§ **EXCERPTED DATA**
──────

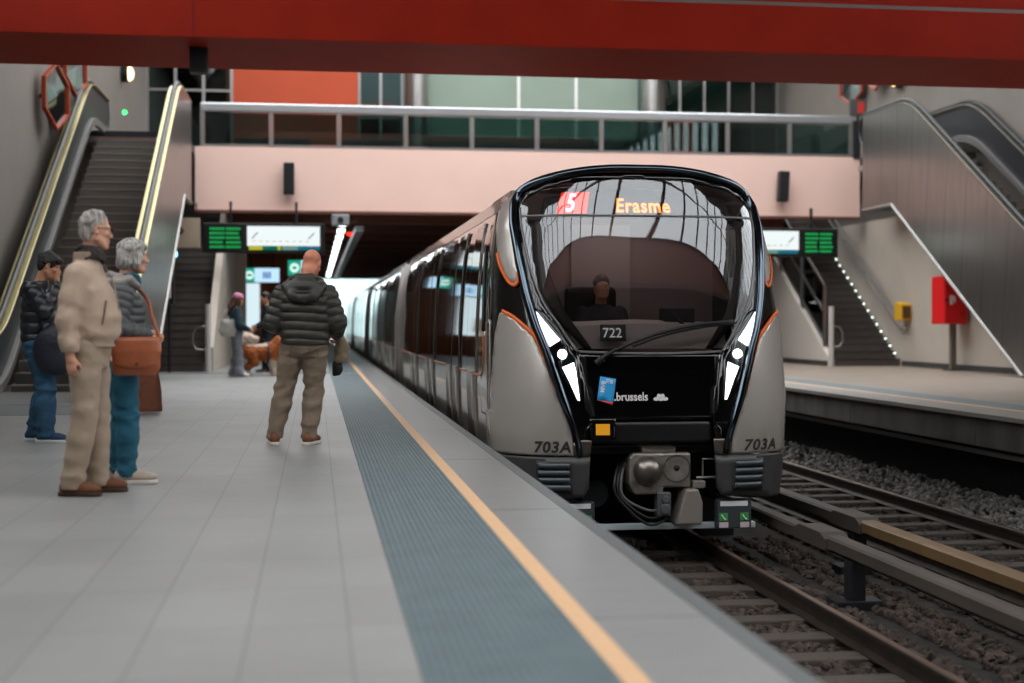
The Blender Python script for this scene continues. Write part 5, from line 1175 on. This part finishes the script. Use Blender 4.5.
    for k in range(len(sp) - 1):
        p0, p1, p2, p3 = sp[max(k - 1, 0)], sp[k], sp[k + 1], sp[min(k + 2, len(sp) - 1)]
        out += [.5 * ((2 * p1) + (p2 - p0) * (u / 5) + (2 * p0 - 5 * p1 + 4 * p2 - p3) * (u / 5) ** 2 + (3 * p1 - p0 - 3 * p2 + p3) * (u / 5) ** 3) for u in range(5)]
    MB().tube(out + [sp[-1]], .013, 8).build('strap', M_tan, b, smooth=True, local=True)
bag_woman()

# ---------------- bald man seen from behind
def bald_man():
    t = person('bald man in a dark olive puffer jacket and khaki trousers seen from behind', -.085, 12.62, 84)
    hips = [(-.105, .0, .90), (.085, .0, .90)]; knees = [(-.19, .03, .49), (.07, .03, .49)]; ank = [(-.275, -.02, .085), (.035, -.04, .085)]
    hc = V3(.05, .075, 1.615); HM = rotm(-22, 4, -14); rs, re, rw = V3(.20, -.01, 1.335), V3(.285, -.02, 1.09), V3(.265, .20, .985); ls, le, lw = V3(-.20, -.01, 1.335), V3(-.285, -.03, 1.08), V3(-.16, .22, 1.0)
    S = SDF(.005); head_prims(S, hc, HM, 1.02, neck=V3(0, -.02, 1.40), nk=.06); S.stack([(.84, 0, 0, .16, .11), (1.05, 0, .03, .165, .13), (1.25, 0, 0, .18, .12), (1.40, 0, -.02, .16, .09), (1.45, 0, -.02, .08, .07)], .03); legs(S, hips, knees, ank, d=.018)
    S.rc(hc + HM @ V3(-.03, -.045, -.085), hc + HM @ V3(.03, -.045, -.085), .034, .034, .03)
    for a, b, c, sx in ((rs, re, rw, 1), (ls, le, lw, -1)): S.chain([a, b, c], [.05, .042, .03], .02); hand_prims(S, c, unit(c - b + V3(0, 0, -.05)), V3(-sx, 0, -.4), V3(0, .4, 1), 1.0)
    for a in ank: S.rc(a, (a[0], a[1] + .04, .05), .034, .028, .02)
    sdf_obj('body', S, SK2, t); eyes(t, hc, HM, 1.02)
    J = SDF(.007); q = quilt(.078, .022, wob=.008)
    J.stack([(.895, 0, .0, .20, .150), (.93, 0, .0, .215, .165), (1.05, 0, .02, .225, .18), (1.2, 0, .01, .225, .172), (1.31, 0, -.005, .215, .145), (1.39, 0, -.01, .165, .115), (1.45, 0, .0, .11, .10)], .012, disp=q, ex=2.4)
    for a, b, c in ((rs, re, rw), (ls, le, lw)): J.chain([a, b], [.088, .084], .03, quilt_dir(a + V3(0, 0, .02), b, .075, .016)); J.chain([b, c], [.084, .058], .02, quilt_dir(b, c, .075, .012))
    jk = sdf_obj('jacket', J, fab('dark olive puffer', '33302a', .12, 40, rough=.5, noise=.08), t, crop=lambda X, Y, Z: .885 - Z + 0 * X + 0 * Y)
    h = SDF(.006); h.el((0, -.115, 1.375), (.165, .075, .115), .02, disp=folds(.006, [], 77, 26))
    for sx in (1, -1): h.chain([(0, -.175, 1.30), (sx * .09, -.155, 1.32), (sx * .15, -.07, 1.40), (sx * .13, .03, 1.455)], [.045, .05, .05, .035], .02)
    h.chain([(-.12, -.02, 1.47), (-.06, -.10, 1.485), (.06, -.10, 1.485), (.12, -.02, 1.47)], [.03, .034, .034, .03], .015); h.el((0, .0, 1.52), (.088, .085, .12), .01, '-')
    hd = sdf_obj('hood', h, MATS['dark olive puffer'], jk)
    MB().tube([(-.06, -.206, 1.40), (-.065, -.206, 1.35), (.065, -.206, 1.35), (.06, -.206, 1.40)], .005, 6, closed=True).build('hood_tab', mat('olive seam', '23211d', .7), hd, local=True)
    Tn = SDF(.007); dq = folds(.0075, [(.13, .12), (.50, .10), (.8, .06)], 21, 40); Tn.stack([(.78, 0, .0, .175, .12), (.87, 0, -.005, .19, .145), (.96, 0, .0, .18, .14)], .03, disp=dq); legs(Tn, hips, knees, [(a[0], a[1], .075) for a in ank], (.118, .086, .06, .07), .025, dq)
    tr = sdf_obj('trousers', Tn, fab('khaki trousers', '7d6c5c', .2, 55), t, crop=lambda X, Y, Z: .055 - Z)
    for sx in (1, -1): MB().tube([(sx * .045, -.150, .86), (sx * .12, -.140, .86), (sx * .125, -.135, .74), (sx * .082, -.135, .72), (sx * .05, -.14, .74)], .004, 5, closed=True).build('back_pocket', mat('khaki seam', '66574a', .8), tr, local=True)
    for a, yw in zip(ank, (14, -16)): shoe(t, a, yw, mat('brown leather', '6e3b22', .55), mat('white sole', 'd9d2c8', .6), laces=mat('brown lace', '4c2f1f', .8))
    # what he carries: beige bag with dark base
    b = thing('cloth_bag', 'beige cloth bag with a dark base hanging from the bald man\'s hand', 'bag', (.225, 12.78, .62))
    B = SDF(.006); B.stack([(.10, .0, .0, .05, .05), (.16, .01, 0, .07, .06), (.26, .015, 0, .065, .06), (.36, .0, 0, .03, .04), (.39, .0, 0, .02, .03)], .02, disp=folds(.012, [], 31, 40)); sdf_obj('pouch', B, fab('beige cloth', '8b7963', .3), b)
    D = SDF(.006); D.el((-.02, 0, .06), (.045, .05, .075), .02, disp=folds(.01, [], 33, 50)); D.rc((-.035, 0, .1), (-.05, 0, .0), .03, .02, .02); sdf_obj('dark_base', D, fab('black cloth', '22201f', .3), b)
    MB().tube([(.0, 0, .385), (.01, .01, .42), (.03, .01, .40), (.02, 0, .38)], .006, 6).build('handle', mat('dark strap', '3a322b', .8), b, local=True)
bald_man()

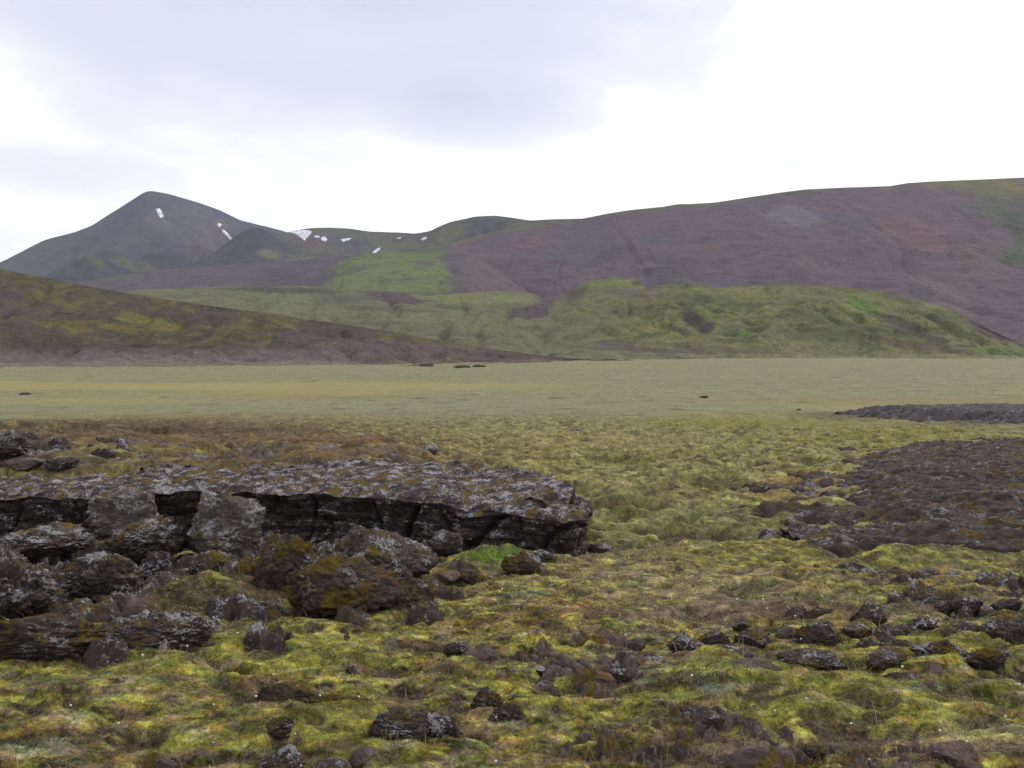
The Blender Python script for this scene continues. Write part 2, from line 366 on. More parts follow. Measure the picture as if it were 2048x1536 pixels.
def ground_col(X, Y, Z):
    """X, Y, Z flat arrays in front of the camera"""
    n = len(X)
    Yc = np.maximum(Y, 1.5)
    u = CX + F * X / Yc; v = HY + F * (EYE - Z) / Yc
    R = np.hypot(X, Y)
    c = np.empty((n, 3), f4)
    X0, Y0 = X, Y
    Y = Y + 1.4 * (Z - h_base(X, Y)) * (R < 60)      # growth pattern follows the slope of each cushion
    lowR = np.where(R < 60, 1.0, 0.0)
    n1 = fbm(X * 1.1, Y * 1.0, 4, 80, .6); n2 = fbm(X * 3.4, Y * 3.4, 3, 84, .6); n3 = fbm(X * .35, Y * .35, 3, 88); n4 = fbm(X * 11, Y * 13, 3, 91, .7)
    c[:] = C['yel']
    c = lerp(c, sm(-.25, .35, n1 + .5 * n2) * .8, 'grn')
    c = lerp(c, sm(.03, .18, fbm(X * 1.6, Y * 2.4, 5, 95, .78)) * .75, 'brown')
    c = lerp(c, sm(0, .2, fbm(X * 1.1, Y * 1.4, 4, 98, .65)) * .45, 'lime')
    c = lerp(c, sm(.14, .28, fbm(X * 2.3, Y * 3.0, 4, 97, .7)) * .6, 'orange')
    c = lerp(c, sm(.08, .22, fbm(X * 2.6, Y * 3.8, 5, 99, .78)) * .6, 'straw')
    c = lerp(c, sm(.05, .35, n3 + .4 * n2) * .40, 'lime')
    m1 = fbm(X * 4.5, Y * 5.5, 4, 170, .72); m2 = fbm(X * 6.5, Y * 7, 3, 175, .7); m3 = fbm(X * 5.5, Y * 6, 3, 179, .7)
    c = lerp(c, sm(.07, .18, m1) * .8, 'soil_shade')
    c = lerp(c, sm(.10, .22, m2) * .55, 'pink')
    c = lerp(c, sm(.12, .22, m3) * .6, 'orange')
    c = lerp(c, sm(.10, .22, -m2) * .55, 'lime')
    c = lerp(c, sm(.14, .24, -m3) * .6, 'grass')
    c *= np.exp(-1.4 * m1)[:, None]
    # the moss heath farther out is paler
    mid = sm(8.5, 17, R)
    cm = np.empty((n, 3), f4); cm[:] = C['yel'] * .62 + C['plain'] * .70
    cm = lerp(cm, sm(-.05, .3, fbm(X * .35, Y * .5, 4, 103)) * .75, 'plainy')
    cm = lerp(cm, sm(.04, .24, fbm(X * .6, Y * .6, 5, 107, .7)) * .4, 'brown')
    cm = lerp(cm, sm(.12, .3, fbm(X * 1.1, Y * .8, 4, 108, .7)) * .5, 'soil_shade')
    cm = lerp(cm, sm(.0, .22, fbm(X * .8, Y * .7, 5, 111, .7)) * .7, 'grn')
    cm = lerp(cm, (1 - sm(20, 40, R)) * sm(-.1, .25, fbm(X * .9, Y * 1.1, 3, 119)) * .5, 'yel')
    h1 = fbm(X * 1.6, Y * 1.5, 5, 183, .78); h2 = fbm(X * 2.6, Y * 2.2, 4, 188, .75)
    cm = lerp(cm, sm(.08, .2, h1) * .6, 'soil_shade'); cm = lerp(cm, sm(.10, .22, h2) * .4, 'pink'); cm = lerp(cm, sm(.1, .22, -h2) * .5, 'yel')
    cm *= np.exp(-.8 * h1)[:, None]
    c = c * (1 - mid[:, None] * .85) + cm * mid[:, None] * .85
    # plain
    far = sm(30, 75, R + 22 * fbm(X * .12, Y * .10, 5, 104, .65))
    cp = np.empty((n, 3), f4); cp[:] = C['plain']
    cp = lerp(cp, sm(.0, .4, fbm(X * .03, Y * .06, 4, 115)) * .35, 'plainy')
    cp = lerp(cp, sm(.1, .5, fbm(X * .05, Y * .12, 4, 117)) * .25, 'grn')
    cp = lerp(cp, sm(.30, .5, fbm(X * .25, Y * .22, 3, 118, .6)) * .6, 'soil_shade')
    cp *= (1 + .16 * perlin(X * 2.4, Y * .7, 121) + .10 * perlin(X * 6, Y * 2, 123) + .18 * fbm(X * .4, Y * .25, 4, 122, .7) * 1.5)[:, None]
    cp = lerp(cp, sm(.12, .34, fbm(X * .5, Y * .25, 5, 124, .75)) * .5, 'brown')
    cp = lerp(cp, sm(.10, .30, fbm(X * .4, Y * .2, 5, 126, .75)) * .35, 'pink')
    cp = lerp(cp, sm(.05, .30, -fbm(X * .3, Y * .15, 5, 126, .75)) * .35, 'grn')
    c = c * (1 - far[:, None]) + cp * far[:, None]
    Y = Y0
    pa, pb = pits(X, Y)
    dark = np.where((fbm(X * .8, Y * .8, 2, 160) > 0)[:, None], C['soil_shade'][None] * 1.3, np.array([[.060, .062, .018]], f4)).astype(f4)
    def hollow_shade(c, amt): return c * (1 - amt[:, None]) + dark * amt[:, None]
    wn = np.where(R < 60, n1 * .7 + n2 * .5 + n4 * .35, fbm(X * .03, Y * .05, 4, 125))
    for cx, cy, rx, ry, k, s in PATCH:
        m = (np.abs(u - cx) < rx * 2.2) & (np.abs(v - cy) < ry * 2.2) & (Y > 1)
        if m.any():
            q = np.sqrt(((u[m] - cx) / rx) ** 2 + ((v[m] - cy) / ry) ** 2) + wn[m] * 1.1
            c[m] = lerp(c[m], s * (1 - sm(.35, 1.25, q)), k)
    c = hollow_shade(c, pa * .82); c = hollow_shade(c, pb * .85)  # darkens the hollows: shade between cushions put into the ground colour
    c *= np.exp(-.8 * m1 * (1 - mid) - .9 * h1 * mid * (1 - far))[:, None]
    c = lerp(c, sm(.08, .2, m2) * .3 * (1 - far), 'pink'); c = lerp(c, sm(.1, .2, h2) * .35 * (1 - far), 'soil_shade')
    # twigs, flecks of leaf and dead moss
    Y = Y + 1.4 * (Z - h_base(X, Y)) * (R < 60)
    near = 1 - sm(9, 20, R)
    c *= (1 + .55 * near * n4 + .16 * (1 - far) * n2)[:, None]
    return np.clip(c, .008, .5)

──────

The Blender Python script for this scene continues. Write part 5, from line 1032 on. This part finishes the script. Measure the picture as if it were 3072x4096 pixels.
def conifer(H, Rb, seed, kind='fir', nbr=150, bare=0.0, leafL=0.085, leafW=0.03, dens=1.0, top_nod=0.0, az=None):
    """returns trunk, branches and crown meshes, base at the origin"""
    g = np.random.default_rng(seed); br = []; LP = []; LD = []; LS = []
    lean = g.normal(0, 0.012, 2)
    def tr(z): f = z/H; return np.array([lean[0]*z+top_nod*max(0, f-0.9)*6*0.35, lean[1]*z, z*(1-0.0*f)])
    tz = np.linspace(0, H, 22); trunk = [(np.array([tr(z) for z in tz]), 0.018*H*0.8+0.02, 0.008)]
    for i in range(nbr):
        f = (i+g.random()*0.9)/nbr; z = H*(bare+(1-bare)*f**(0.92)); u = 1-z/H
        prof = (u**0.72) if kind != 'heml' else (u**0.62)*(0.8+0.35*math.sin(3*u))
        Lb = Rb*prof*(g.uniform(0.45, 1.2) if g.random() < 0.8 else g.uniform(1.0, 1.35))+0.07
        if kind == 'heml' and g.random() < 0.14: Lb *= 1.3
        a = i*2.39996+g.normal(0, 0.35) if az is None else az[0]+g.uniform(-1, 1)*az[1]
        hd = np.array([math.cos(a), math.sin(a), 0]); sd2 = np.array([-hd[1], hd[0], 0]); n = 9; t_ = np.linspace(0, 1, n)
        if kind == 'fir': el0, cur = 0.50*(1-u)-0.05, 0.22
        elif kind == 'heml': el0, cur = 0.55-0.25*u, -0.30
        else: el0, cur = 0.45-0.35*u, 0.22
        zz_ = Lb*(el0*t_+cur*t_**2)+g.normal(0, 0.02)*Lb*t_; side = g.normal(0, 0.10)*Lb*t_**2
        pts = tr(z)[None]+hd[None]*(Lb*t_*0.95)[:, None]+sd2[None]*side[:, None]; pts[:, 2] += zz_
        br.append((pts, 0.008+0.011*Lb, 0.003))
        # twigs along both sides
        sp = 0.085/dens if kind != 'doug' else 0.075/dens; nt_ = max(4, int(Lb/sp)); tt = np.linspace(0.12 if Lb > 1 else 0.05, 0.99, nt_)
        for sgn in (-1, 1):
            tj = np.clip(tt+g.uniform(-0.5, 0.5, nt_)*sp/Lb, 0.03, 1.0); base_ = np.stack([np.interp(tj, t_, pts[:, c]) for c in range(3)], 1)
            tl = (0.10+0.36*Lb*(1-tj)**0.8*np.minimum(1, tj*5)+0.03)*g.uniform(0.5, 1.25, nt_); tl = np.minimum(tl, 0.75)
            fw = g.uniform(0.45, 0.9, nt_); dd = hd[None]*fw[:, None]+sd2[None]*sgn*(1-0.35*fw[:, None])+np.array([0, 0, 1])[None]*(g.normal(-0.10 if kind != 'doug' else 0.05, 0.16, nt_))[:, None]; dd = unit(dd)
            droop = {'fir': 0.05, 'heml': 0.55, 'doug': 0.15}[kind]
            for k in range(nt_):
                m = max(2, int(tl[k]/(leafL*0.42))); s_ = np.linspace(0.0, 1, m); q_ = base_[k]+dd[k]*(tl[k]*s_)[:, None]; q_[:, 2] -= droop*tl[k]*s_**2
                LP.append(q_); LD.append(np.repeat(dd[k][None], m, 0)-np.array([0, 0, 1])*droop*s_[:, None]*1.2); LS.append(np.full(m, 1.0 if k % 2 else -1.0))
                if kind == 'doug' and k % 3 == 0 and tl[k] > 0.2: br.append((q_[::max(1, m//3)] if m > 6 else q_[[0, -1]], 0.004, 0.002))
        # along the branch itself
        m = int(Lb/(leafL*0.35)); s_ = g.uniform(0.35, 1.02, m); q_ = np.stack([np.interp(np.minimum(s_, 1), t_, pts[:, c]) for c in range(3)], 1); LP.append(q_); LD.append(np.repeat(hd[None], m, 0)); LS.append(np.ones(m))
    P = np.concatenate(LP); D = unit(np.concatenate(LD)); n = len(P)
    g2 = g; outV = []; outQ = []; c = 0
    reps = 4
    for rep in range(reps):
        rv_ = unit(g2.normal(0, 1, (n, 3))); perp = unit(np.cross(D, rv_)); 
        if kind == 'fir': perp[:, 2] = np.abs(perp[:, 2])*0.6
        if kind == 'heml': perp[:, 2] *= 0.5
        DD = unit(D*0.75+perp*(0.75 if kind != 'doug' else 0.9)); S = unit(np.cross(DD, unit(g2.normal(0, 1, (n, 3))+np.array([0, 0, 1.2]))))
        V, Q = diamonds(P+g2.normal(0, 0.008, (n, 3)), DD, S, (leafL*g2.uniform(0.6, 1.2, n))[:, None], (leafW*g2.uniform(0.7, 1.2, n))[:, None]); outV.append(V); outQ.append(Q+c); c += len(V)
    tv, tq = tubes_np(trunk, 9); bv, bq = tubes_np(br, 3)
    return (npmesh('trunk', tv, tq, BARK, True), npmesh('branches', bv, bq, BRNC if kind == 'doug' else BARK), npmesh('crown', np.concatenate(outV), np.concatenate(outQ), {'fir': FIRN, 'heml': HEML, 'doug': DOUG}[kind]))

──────

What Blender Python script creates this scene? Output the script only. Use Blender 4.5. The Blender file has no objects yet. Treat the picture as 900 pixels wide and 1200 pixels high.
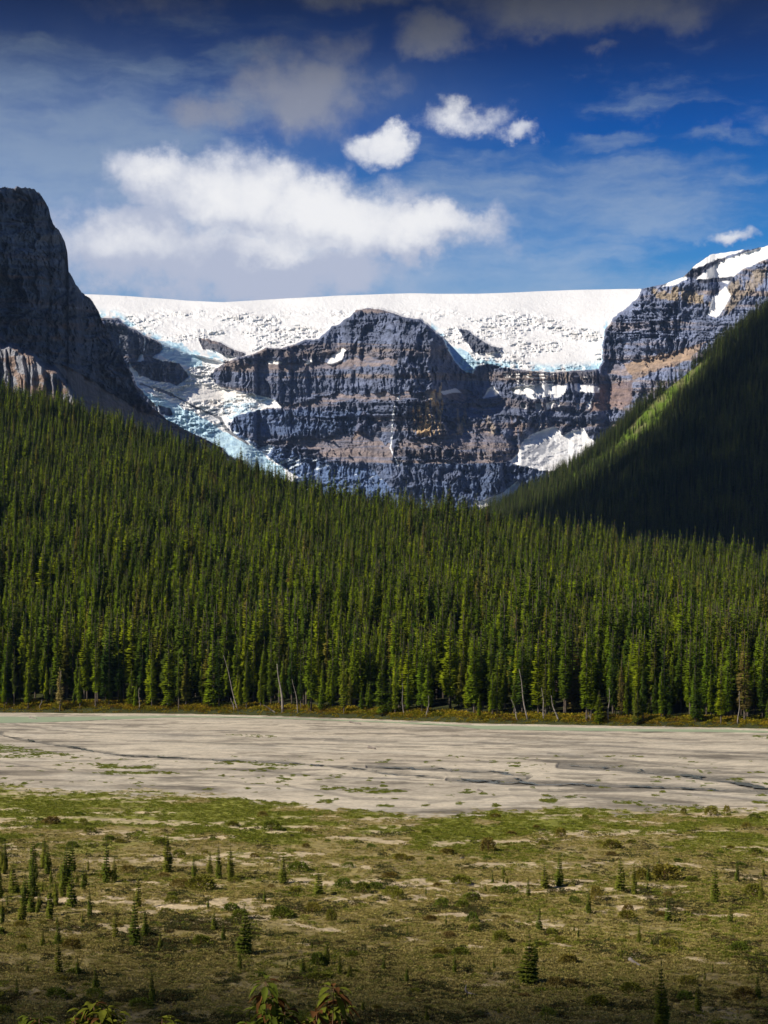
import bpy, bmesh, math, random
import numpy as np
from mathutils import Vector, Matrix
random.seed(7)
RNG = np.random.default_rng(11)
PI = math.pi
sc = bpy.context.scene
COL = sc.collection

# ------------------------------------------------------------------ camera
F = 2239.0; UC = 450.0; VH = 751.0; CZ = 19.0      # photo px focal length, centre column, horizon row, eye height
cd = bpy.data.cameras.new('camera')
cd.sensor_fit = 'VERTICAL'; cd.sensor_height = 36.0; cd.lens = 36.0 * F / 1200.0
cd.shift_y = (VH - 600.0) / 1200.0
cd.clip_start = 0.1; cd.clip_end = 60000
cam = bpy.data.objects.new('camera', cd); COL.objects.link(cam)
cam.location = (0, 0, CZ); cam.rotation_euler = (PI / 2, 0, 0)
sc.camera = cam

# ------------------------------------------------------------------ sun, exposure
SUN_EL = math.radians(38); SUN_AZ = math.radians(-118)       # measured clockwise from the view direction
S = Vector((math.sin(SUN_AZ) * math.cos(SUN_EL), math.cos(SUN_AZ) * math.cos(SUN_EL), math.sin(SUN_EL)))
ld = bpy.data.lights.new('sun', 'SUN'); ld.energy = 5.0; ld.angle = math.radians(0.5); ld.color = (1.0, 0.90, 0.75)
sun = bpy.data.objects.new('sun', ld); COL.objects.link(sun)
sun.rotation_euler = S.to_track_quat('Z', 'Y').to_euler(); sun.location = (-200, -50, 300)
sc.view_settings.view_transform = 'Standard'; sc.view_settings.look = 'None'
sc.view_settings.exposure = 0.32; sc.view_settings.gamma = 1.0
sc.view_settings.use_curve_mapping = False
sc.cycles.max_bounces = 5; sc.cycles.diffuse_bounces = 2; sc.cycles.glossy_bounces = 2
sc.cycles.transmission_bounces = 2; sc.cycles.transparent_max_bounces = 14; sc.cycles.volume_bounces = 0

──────

§ **WHAT YOU NEED TO DO**
Make an exact copy of the lines from the one with "What Blender Python" through the one with "sc.cycles.transmission_bounces = 2;", both ends in, and nothing else. Drop every picture.

§ **PROBLEM SOLUTION**
What Blender Python script creates this scene? Output the script only. Use Blender 4.5. The Blender file has no objects yet. Treat the picture as 900 pixels wide and 1200 pixels high.
import bpy, bmesh, math, random
import numpy as np
from mathutils import Vector, Matrix
random.seed(7)
RNG = np.random.default_rng(11)
PI = math.pi
sc = bpy.context.scene
COL = sc.collection

# ------------------------------------------------------------------ camera
F = 2239.0; UC = 450.0; VH = 751.0; CZ = 19.0      # photo px focal length, centre column, horizon row, eye height
cd = bpy.data.cameras.new('camera')
cd.sensor_fit = 'VERTICAL'; cd.sensor_height = 36.0; cd.lens = 36.0 * F / 1200.0
cd.shift_y = (VH - 600.0) / 1200.0
cd.clip_start = 0.1; cd.clip_end = 60000
cam = bpy.data.objects.new('camera', cd); COL.objects.link(cam)
cam.location = (0, 0, CZ); cam.rotation_euler = (PI / 2, 0, 0)
sc.camera = cam

# ------------------------------------------------------------------ sun, exposure
SUN_EL = math.radians(38); SUN_AZ = math.radians(-118)       # measured clockwise from the view direction
S = Vector((math.sin(SUN_AZ) * math.cos(SUN_EL), math.cos(SUN_AZ) * math.cos(SUN_EL), math.sin(SUN_EL)))
ld = bpy.data.lights.new('sun', 'SUN'); ld.energy = 5.0; ld.angle = math.radians(0.5); ld.color = (1.0, 0.90, 0.75)
sun = bpy.data.objects.new('sun', ld); COL.objects.link(sun)
sun.rotation_euler = S.to_track_quat('Z', 'Y').to_euler(); sun.location = (-200, -50, 300)
sc.view_settings.view_transform = 'Standard'; sc.view_settings.look = 'None'
sc.view_settings.exposure = 0.32; sc.view_settings.gamma = 1.0
sc.view_settings.use_curve_mapping = False
sc.cycles.max_bounces = 5; sc.cycles.diffuse_bounces = 2; sc.cycles.glossy_bounces = 2
sc.cycles.transmission_bounces = 2; sc.cycles.transparent_max_bounces = 14; sc.cycles.volume_bounces = 0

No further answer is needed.